Job:
Locate the string "Blender" in the records below. Copy every line where it occurs.

#### Records supplied ####

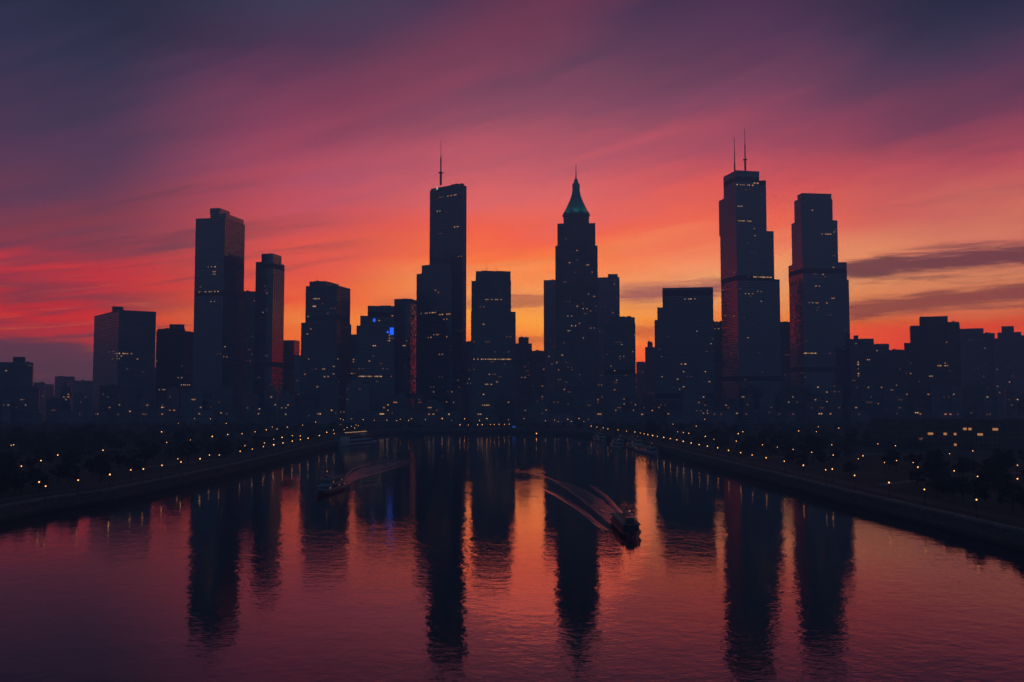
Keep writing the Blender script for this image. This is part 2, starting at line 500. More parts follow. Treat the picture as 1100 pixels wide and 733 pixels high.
def water_mat(name, rough, amp, base=(0.006, 0.010, 0.016), fine=0.0, seed=0.0):
    m = bpy.data.materials.new(name)
    m.use_nodes = True
    n = N(m.node_tree)
    b = m.node_tree.nodes['Principled BSDF']
    b.inputs['Base Color'].default_value = base + (1,)
    b.inputs['Roughness'].default_value = rough
    b.inputs['IOR'].default_value = 1.34
    g = n.new('ShaderNodeNewGeometry')
    sp = n.new('ShaderNodeSeparateXYZ')
    m.node_tree.links.new(g.outputs['Position'], sp.inputs[0])
    x, y = sp.outputs[0], sp.outputs[1]
    # chop that runs across the river: short across, long along the view from the bridge, in three sizes
    xs = n.m('ADD', x, n.m('MULTIPLY', y, 0.10))
    c1 = n.noise(n.vec(n.m('MULTIPLY', xs, 0.34), n.m('MULTIPLY', y, 0.44), seed), 1.0, 2.0, 0.5)
    c2 = n.noise(n.vec(n.m('MULTIPLY', n.m('ADD', x, n.m('MULTIPLY', y, -0.2)), 0.85), n.m('MULTIPLY', y, 1.2), seed + 4.0), 1.0, 2.0, 0.5)
    c3 = n.noise(n.vec(n.m('MULTIPLY', x, 0.9), n.m('MULTIPLY', y, 1.15), seed + 6.0), 1.0, 2.0, 0.5)
    patch = n.smooth(n.noise(n.vec(n.m('MULTIPLY', x, 0.008), n.m('MULTIPLY', y, 0.012), seed + 8.0), 1.0, 3.0, 0.5), 0.35, 0.68, 0.6, 1.25)
    hgt = n.m('ADD', n.m('ADD', n.m('MULTIPLY', c1, 1.15), n.m('MULTIPLY', c2, 0.55)), n.m('MULTIPLY', c3, 0.2 + fine))
    c0 = n.noise(n.vec(n.m('MULTIPLY', xs, 0.15), n.m('MULTIPLY', y, 0.12), seed + 2.0), 1.0, 2.0, 0.5)
    hgt = n.m('ADD', hgt, n.m('MULTIPLY', c0, 1.9))
    hgt = n.m('MULTIPLY', n.m('MULTIPLY', hgt, patch), amp)
    bp = n.new('ShaderNodeBump')
    bp.inputs['Distance'].default_value = 1.0
    bp.inputs['Strength'].default_value = 1.0
    n.put(bp.inputs['Height'], hgt)
    n.put(b.inputs['Normal'], bp.outputs[0])
    return m


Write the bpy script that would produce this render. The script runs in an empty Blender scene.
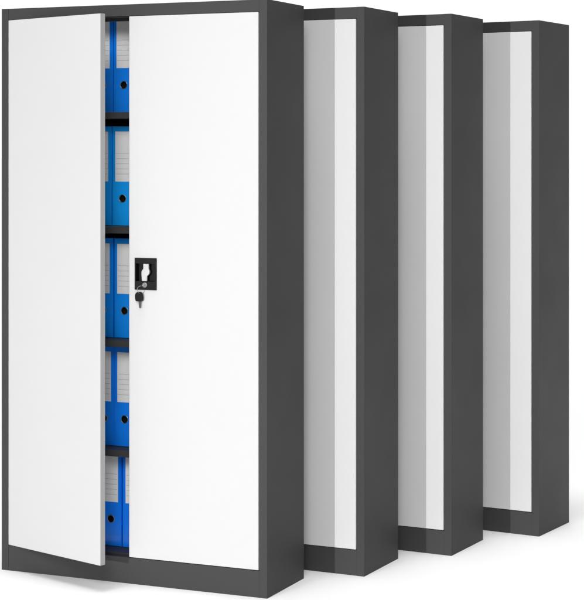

####

Final result:
Keep writing the Blender script for this image. This is part 2, starting at line 500. More parts follow. Treat the picture as 1100 pixels wide and 733 pixels high.
Write the bpy script that would produce this render. The script runs in an empty Blender scene.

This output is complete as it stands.